We wound our spring with the contraction depicted above. By putting one end in the central tube you can bend the steel in a coil like shape. Once you are happy with the amount of winds you can cut off the end. Aside from this contraption, there are a lot of other ways to make a spring, such as a lathe or other similar contraptions.

Once your spring is finished, it is important that you find out it's spring constant (k). This can be done in a multitude of ways. The easiest way is to hand a couple of different known weights from the spring and measure how long it stretches. From there you can make a graph and calculate the spring constant.

We designed two pieces to connect the spring to the stand and to the screw-axis. They are in a T-shape and allow you to clamp the spring between them. The file attached is an STL file that has to be sliced.

The smaller one is for the screw and the bigger one for the spring and stand. For the screw-piece, you fit in the screw that you'll use to adjust the Inertia in the hole at the bottom (the rectangular part of the 3D-piece). You attach the spring to this piece the same way, but for the tiny gap in the square part. And now to make the spring firm, you can add a screw from the top of the square part.

For the bigger one to connect the spring to the stand, you attach the spring this time to the top of the (more) square part. And then on the sides of that you can add the tiny cylinder 3D-print.

And to connect it all, you slide the bigger 3D-piece onto the ITEM profile at the top and put it in the middle.

To make the pendulum work, the frequency of the spring, in the vertical direction, must match the rotational frequency. The derived formulas for the frequencies are ω_spr = √(k/m) and ω_rot = √(c/I), with k and c the spring- and torsion constants, respectively. You have minimal influence on these two, so to get them to match, you can twist the values of I and m. The formula for the inertia is I = ∫r^2 dm. To calculate the total inertia you can use the sum of the smaller parts, so the inertia for the shaft and the nuts and the bolts.

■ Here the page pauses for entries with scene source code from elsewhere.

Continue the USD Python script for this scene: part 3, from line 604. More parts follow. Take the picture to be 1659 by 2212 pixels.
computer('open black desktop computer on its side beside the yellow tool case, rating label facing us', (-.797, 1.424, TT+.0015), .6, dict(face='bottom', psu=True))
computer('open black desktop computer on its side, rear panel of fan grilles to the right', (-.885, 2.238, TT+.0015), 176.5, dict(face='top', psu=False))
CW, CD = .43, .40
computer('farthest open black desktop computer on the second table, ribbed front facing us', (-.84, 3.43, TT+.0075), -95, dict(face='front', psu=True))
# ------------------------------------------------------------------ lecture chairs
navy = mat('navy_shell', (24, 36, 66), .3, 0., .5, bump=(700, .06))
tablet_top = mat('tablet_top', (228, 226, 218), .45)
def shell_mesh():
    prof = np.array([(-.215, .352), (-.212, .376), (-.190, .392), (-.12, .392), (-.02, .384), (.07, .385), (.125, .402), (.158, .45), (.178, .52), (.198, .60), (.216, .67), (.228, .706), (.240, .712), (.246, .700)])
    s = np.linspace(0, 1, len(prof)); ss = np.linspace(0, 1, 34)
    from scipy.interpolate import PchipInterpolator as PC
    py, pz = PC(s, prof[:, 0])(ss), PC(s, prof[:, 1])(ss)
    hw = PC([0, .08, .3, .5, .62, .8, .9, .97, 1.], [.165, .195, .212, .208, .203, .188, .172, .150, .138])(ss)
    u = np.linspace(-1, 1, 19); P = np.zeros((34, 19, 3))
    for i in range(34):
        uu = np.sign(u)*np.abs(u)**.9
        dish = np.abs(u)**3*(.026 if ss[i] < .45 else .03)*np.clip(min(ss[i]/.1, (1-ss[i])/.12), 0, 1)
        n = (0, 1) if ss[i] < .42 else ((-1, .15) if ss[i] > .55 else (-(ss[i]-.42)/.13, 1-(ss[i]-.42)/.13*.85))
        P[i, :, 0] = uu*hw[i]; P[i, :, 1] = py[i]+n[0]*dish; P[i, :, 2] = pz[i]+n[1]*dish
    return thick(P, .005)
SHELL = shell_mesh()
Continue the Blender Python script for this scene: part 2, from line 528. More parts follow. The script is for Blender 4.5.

We must say that there will probably be a difference between what you calculate and what works best, as is always the case with these experiments. You have to try a couple of different setups and iterate until you are satisfied with the working.

To track the movement, we used a code in python with OpenCV. The code is made, such that it tracks object with a red color. This color can be adjusted in the code itself (part that says lower/upper color). It takes the equillibrium position at the first data point it measures. (So make sure the pendulum is hanging still and that the webcam doesn't pick something else that is red.)

A working video of the contraption

To make sure the spring keeps oscillating and doesn't eventually stop, we added a servo-motor at the top of the stand. It is connected to an arduino board and a bread board. The arduino board is connected with a battery. We used zipties and tape to attach it to the stand. We used coffee sticks to attach (with tape) to the servo motor for a longer arm.